Galerie Templon is marking the new season with an exhibition that offers visitors the chance to rediscover the works of George Segal (1924-2000), probably the most existentialist of Pop artists. Famous for his environments populated by disturbing plaster figures, George Segal is ranked as one of the best American sculptors. This retrospective exhibition is the first in France in 20 years.
George Segal’s tableaux are reflections on the individual and on consumer society. He plays on the permeability of spaces, inviting the viewer to converse with his anonymous and motionless figures. Segal flips the hierarchies: the objects are as real and permanent as nature itself, whereas the human figures are made by hand out of one of the most fragile materials: plaster.
In the 1960s, George Segal developed a layered plaster bandage moulding technique by applying the bandages directly to the model’s body. He used this technique to reveal the evocative power of gesture and its poetic, social, erotic and political dimensions. The bandage, an instrument of healing, thus becomes a metaphor for the fragility of life, underlining a need for transcendence below the body’s empty shell.
The exhibition features a comprehensive selection of the American artist’s works. Originally a realist (The Dancers, The Couple), George Segal’s works began to evolve in the 1970s, turning towards a more expansive and freer style of expression. The coloured works of the 1980s, both figurative paintings and still lives (Nude on Red Chair, Girl on Wicker Lounge), enter into a dialogue with the history of art and master painters like Cézanne and Degas. By isolating and highlighting fragments of body parts, the opulent bas-reliefs and series of erotic paintings (Hand Fragments) refer in particular to the women washing and dressing motif. In the 1990s, the artist shifted his focus to expressionist naturalism. The dual plastering/moulding technique offers greater detail on the surface (42nd Street Deli, Bus Passengers), while the fusion of sculpture and painting brings to life a plethora of artistic expressions via colour, light and emotions. The darker works (Woman Standing in Doorway, Woman Lying on a Bed) operate as a negative presence – like the inside of a mould or incarnation of a shadow.
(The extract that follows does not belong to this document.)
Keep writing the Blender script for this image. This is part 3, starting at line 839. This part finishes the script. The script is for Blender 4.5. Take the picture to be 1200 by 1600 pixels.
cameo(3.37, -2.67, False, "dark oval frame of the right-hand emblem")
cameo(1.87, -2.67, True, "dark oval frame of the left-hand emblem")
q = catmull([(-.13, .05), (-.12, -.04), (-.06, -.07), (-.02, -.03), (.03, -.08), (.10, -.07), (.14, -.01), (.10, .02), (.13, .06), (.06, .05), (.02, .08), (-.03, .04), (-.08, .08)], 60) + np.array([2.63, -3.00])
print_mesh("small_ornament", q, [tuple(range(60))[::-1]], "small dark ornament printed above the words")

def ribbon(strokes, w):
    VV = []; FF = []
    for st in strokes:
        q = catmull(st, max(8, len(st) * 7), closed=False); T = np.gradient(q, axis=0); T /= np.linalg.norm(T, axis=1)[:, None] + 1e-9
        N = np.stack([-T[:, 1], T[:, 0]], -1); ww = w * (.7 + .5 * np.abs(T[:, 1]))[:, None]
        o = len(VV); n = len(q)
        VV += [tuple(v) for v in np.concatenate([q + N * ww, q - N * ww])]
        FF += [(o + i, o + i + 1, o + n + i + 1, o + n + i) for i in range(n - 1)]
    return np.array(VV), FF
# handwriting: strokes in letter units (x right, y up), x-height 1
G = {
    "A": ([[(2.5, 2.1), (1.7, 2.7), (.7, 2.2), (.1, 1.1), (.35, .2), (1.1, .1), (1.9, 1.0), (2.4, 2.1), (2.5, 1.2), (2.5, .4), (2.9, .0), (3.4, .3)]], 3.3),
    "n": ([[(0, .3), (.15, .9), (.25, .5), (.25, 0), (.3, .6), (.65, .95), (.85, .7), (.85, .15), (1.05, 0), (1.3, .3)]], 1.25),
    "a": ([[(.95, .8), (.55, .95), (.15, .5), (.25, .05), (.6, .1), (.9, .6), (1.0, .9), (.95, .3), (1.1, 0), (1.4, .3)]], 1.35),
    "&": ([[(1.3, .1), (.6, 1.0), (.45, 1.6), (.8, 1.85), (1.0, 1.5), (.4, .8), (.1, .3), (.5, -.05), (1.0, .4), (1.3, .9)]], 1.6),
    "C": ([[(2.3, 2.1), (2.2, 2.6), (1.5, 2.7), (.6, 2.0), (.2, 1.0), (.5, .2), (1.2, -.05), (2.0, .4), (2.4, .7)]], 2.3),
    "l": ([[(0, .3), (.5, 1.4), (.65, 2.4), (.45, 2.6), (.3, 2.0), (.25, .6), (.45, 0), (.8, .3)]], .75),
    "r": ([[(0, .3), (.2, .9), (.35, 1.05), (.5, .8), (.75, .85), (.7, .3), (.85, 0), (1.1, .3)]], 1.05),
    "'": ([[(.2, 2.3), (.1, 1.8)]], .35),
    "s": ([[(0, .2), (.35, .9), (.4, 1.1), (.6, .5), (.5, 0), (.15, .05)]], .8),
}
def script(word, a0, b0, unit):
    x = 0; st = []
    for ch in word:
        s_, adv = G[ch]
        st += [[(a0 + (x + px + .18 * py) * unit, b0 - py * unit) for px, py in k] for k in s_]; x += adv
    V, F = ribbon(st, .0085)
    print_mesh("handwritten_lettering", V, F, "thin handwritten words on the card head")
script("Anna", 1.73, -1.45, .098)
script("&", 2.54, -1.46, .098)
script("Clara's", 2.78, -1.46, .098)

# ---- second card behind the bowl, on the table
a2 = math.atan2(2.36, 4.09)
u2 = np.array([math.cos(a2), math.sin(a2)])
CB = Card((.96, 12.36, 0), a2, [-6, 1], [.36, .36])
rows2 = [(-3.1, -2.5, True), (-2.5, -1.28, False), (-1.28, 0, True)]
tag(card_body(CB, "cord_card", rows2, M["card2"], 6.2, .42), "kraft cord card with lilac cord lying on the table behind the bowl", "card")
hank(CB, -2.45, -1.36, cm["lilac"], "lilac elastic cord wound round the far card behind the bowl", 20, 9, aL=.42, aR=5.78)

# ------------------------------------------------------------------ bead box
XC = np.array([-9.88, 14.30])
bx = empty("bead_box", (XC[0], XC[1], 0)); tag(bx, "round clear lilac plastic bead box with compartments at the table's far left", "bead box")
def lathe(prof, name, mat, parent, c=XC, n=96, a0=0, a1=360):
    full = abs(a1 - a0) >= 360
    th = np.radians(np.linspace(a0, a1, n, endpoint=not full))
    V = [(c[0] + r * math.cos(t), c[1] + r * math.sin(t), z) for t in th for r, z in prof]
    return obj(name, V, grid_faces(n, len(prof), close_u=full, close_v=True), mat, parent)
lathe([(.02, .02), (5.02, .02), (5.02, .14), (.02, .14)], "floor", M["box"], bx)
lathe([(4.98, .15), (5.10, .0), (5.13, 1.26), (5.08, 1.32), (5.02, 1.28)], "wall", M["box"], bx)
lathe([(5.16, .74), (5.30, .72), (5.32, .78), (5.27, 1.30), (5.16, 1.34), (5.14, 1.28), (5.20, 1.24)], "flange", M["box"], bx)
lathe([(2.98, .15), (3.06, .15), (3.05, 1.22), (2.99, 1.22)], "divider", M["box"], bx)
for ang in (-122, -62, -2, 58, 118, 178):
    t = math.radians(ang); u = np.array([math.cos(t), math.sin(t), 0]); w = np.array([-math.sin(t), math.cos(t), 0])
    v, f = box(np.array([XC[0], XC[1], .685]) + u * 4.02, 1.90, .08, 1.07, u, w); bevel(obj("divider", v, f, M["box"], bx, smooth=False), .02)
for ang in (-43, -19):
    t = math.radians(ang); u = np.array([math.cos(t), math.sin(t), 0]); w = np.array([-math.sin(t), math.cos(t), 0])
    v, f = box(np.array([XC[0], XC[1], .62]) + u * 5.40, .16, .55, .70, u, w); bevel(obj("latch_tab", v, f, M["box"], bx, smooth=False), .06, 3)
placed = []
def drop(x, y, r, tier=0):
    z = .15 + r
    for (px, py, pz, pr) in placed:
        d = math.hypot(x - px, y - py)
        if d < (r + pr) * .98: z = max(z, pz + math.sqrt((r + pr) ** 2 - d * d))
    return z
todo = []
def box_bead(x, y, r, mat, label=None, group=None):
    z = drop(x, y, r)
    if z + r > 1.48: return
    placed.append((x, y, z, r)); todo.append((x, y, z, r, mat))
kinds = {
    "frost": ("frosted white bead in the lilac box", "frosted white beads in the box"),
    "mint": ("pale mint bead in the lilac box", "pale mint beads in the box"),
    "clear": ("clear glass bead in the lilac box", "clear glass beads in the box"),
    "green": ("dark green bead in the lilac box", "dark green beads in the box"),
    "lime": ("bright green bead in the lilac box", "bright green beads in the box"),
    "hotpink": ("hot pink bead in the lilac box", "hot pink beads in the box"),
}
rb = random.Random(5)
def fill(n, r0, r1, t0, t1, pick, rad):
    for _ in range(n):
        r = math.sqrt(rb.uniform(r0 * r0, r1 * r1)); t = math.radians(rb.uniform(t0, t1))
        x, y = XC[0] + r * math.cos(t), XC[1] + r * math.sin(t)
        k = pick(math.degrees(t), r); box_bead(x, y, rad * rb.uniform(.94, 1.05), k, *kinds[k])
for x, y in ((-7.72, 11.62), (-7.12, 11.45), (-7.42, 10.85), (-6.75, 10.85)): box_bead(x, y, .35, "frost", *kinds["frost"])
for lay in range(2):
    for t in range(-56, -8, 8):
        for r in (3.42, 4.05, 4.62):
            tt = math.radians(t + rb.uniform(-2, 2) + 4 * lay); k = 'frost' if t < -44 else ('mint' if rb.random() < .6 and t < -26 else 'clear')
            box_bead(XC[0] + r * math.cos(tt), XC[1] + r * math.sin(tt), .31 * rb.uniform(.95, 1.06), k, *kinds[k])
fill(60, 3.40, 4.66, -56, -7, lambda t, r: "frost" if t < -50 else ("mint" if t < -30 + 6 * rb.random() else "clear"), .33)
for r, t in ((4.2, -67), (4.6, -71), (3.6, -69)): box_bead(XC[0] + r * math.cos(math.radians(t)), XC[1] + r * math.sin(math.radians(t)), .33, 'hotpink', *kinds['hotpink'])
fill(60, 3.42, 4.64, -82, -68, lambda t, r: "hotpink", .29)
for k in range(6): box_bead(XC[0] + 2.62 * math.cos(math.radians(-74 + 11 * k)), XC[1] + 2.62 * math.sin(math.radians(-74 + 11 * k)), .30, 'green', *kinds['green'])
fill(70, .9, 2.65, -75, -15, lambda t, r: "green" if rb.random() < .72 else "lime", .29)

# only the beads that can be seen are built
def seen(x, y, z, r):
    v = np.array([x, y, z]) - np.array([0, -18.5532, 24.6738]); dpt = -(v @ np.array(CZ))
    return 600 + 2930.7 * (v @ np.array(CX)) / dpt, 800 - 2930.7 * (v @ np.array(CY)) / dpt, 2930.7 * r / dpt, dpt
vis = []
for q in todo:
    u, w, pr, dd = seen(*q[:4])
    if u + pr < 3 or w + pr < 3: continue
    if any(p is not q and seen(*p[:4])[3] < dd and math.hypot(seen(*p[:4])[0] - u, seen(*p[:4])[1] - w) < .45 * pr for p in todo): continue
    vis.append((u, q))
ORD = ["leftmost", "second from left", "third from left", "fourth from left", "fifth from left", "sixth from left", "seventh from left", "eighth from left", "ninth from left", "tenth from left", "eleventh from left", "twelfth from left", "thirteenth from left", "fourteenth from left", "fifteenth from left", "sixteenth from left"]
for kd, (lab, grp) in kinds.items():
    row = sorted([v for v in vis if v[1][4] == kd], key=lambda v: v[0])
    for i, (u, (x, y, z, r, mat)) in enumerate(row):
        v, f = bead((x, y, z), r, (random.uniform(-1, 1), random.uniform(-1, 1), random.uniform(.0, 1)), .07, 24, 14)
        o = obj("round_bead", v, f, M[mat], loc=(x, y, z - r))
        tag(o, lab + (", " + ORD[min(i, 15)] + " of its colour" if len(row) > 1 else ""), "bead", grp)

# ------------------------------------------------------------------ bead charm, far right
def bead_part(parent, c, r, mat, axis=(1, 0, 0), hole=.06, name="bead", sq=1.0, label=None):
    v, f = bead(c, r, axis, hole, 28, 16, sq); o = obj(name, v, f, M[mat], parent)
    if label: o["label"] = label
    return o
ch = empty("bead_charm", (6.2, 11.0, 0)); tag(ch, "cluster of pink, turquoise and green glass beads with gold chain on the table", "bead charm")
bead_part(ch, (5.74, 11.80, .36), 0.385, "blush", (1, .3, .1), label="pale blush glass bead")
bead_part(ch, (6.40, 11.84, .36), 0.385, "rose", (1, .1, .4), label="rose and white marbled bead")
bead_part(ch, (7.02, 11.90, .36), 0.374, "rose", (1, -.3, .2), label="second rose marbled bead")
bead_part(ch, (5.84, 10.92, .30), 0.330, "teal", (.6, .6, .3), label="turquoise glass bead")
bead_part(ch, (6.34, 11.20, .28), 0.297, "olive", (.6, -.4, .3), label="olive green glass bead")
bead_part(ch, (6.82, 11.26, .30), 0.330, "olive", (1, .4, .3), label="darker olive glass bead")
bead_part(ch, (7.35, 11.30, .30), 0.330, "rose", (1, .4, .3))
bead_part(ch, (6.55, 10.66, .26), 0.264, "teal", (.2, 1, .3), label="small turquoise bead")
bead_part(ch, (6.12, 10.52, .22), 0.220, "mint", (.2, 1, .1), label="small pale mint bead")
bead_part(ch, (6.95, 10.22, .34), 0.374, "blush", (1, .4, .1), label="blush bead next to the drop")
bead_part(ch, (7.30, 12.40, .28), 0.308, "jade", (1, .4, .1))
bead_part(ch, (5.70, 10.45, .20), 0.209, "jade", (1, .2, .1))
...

Born in 1924 in New York, George Segal lived and worked in New Jersey, USA, until his death in 2000. Since 1962, when the artist was discovered at a group Pop art collective exhibition, George Segal’s sculptures have achieved international recognition for their ability to transform everyday realities into a theatre of mysterious and poetic apparitions. Among his numerous solo exhibitions were major retrospectives in 1978 at Walker Art Center, Minneapolis ; San Francisco Museum of Modern Art, CA ; Whitney Museum of American Art, New York, NY, USA, in 1997 at the Musée des Beaux-Arts de Montréal (Canada), in 1998 at the Hirshhorn Museum and Sculpture Garden, Washington, D.C; in 2002 at Utsunomiya Museum of Art, Utsunomia, Japan and at the Hermitage State Museum in St Petersburg(Russia).Galerie Templon presented George Segal’s works for the first time in 1979 in Paris, as part of the group exhibition La peinture américaine.